## TASK GOAL
Write out the full listing exactly as given, minus the images.

## DATA SEGMENT
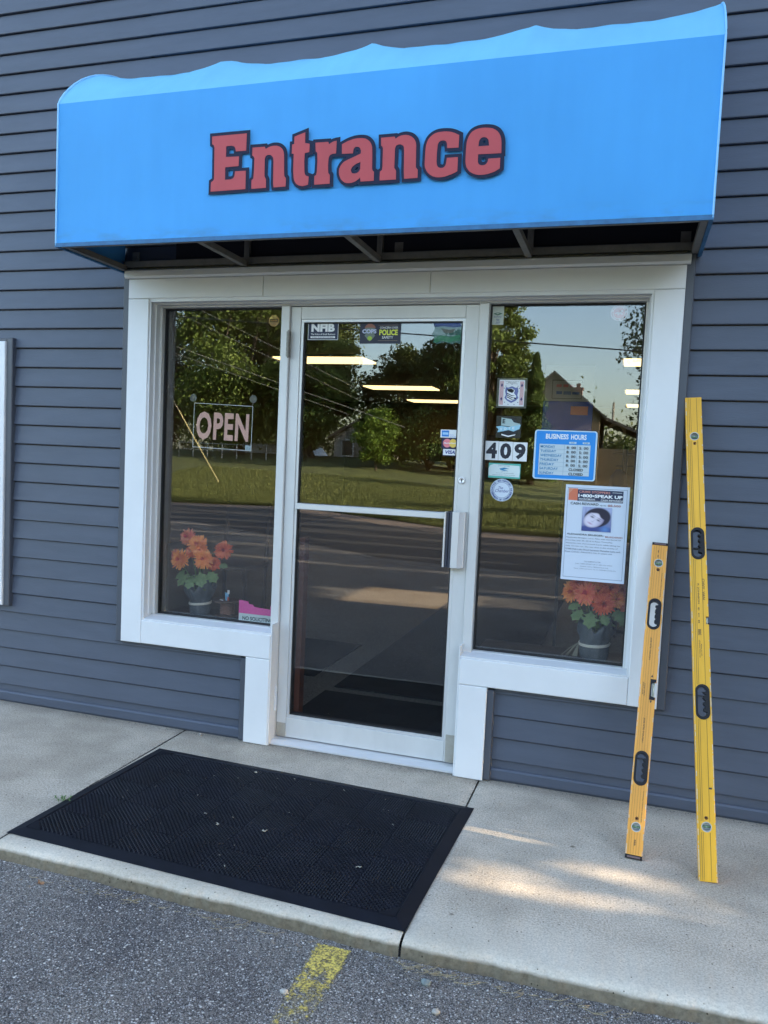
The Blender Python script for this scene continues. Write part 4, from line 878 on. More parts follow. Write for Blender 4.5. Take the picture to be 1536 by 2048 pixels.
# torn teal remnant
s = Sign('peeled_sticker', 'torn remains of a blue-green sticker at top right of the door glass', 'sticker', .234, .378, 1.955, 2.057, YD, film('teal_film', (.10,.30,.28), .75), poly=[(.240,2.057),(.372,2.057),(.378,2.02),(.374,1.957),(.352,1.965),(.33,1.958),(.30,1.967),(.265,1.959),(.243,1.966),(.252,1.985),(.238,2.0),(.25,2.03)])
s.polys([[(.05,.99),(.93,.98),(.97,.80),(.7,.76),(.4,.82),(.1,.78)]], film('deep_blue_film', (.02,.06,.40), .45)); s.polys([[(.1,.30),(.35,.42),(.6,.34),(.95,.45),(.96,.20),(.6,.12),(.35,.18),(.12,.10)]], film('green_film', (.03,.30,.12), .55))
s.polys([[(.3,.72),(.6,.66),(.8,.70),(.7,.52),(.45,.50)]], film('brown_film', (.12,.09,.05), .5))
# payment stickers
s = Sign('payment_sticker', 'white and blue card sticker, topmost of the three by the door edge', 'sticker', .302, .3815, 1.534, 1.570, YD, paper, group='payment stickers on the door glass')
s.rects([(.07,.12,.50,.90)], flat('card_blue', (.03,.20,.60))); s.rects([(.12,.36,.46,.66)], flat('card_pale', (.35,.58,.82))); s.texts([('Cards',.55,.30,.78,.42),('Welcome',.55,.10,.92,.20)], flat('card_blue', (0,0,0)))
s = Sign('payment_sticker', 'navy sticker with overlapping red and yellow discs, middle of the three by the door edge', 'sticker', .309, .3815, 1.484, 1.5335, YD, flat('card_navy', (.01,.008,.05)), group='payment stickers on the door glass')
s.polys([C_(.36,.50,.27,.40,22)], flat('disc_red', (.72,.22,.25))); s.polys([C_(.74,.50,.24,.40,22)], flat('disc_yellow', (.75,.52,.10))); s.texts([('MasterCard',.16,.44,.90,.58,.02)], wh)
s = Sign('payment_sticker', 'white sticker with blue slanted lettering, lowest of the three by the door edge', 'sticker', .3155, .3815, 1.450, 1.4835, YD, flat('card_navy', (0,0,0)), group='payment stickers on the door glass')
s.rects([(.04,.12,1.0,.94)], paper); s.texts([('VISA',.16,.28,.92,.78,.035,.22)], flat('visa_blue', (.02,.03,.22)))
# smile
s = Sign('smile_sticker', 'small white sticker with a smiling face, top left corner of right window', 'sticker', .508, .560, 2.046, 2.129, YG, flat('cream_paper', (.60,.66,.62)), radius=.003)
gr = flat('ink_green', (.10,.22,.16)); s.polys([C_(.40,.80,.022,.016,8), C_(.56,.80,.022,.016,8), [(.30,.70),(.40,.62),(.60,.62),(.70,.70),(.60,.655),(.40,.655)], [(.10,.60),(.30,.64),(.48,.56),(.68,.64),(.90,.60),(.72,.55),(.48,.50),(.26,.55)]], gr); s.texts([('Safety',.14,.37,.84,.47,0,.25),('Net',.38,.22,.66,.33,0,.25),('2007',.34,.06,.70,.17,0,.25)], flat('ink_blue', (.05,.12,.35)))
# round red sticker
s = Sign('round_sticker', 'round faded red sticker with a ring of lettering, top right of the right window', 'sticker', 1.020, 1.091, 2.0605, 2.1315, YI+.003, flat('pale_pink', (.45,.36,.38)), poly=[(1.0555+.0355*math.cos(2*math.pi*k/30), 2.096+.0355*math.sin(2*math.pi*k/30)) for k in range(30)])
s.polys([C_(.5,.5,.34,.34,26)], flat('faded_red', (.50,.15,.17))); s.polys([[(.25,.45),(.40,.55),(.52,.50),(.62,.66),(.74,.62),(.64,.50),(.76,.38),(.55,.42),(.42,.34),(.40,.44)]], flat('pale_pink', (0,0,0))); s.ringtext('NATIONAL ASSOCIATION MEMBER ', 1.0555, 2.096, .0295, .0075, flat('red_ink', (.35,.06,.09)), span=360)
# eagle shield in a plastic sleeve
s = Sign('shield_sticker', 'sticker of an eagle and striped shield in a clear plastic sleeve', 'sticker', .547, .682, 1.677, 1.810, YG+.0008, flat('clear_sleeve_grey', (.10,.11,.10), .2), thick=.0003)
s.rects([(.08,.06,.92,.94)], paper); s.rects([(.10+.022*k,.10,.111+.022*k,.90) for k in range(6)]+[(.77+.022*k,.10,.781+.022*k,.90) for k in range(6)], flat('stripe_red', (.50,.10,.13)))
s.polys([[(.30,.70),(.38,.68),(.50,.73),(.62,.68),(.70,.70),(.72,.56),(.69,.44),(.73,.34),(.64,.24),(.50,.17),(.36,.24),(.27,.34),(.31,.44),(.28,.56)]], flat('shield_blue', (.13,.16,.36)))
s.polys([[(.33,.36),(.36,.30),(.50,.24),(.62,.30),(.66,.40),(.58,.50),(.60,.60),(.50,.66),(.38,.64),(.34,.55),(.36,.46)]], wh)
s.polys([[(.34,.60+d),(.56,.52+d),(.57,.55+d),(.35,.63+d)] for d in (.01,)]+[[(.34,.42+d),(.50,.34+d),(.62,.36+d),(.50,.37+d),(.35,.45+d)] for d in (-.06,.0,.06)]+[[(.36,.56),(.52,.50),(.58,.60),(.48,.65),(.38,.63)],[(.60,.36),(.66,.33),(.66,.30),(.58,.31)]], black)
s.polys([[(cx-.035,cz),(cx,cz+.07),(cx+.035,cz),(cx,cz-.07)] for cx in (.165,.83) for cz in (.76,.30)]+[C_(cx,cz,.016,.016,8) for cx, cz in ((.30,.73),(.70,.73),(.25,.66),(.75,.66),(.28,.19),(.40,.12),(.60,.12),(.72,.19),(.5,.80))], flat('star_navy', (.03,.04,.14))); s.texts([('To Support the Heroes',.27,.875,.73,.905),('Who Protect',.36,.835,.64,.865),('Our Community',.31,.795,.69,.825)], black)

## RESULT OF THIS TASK
The Blender Python script for this scene continues. Write part 4, from line 878 on. More parts follow. Write for Blender 4.5. Take the picture to be 1536 by 2048 pixels.
# torn teal remnant
s = Sign('peeled_sticker', 'torn remains of a blue-green sticker at top right of the door glass', 'sticker', .234, .378, 1.955, 2.057, YD, film('teal_film', (.10,.30,.28), .75), poly=[(.240,2.057),(.372,2.057),(.378,2.02),(.374,1.957),(.352,1.965),(.33,1.958),(.30,1.967),(.265,1.959),(.243,1.966),(.252,1.985),(.238,2.0),(.25,2.03)])
s.polys([[(.05,.99),(.93,.98),(.97,.80),(.7,.76),(.4,.82),(.1,.78)]], film('deep_blue_film', (.02,.06,.40), .45)); s.polys([[(.1,.30),(.35,.42),(.6,.34),(.95,.45),(.96,.20),(.6,.12),(.35,.18),(.12,.10)]], film('green_film', (.03,.30,.12), .55))
s.polys([[(.3,.72),(.6,.66),(.8,.70),(.7,.52),(.45,.50)]], film('brown_film', (.12,.09,.05), .5))
# payment stickers
s = Sign('payment_sticker', 'white and blue card sticker, topmost of the three by the door edge', 'sticker', .302, .3815, 1.534, 1.570, YD, paper, group='payment stickers on the door glass')
s.rects([(.07,.12,.50,.90)], flat('card_blue', (.03,.20,.60))); s.rects([(.12,.36,.46,.66)], flat('card_pale', (.35,.58,.82))); s.texts([('Cards',.55,.30,.78,.42),('Welcome',.55,.10,.92,.20)], flat('card_blue', (0,0,0)))
s = Sign('payment_sticker', 'navy sticker with overlapping red and yellow discs, middle of the three by the door edge', 'sticker', .309, .3815, 1.484, 1.5335, YD, flat('card_navy', (.01,.008,.05)), group='payment stickers on the door glass')
s.polys([C_(.36,.50,.27,.40,22)], flat('disc_red', (.72,.22,.25))); s.polys([C_(.74,.50,.24,.40,22)], flat('disc_yellow', (.75,.52,.10))); s.texts([('MasterCard',.16,.44,.90,.58,.02)], wh)
s = Sign('payment_sticker', 'white sticker with blue slanted lettering, lowest of the three by the door edge', 'sticker', .3155, .3815, 1.450, 1.4835, YD, flat('card_navy', (0,0,0)), group='payment stickers on the door glass')
s.rects([(.04,.12,1.0,.94)], paper); s.texts([('VISA',.16,.28,.92,.78,.035,.22)], flat('visa_blue', (.02,.03,.22)))
# smile
s = Sign('smile_sticker', 'small white sticker with a smiling face, top left corner of right window', 'sticker', .508, .560, 2.046, 2.129, YG, flat('cream_paper', (.60,.66,.62)), radius=.003)
gr = flat('ink_green', (.10,.22,.16)); s.polys([C_(.40,.80,.022,.016,8), C_(.56,.80,.022,.016,8), [(.30,.70),(.40,.62),(.60,.62),(.70,.70),(.60,.655),(.40,.655)], [(.10,.60),(.30,.64),(.48,.56),(.68,.64),(.90,.60),(.72,.55),(.48,.50),(.26,.55)]], gr); s.texts([('Safety',.14,.37,.84,.47,0,.25),('Net',.38,.22,.66,.33,0,.25),('2007',.34,.06,.70,.17,0,.25)], flat('ink_blue', (.05,.12,.35)))
# round red sticker
s = Sign('round_sticker', 'round faded red sticker with a ring of lettering, top right of the right window', 'sticker', 1.020, 1.091, 2.0605, 2.1315, YI+.003, flat('pale_pink', (.45,.36,.38)), poly=[(1.0555+.0355*math.cos(2*math.pi*k/30), 2.096+.0355*math.sin(2*math.pi*k/30)) for k in range(30)])
s.polys([C_(.5,.5,.34,.34,26)], flat('faded_red', (.50,.15,.17))); s.polys([[(.25,.45),(.40,.55),(.52,.50),(.62,.66),(.74,.62),(.64,.50),(.76,.38),(.55,.42),(.42,.34),(.40,.44)]], flat('pale_pink', (0,0,0))); s.ringtext('NATIONAL ASSOCIATION MEMBER ', 1.0555, 2.096, .0295, .0075, flat('red_ink', (.35,.06,.09)), span=360)
# eagle shield in a plastic sleeve
s = Sign('shield_sticker', 'sticker of an eagle and striped shield in a clear plastic sleeve', 'sticker', .547, .682, 1.677, 1.810, YG+.0008, flat('clear_sleeve_grey', (.10,.11,.10), .2), thick=.0003)
s.rects([(.08,.06,.92,.94)], paper); s.rects([(.10+.022*k,.10,.111+.022*k,.90) for k in range(6)]+[(.77+.022*k,.10,.781+.022*k,.90) for k in range(6)], flat('stripe_red', (.50,.10,.13)))
s.polys([[(.30,.70),(.38,.68),(.50,.73),(.62,.68),(.70,.70),(.72,.56),(.69,.44),(.73,.34),(.64,.24),(.50,.17),(.36,.24),(.27,.34),(.31,.44),(.28,.56)]], flat('shield_blue', (.13,.16,.36)))
s.polys([[(.33,.36),(.36,.30),(.50,.24),(.62,.30),(.66,.40),(.58,.50),(.60,.60),(.50,.66),(.38,.64),(.34,.55),(.36,.46)]], wh)
s.polys([[(.34,.60+d),(.56,.52+d),(.57,.55+d),(.35,.63+d)] for d in (.01,)]+[[(.34,.42+d),(.50,.34+d),(.62,.36+d),(.50,.37+d),(.35,.45+d)] for d in (-.06,.0,.06)]+[[(.36,.56),(.52,.50),(.58,.60),(.48,.65),(.38,.63)],[(.60,.36),(.66,.33),(.66,.30),(.58,.31)]], black)
s.polys([[(cx-.035,cz),(cx,cz+.07),(cx+.035,cz),(cx,cz-.07)] for cx in (.165,.83) for cz in (.76,.30)]+[C_(cx,cz,.016,.016,8) for cx, cz in ((.30,.73),(.70,.73),(.25,.66),(.75,.66),(.28,.19),(.40,.12),(.60,.12),(.72,.19),(.5,.80))], flat('star_navy', (.03,.04,.14))); s.texts([('To Support the Heroes',.27,.875,.73,.905),('Who Protect',.36,.835,.64,.865),('Our Community',.31,.795,.69,.825)], black)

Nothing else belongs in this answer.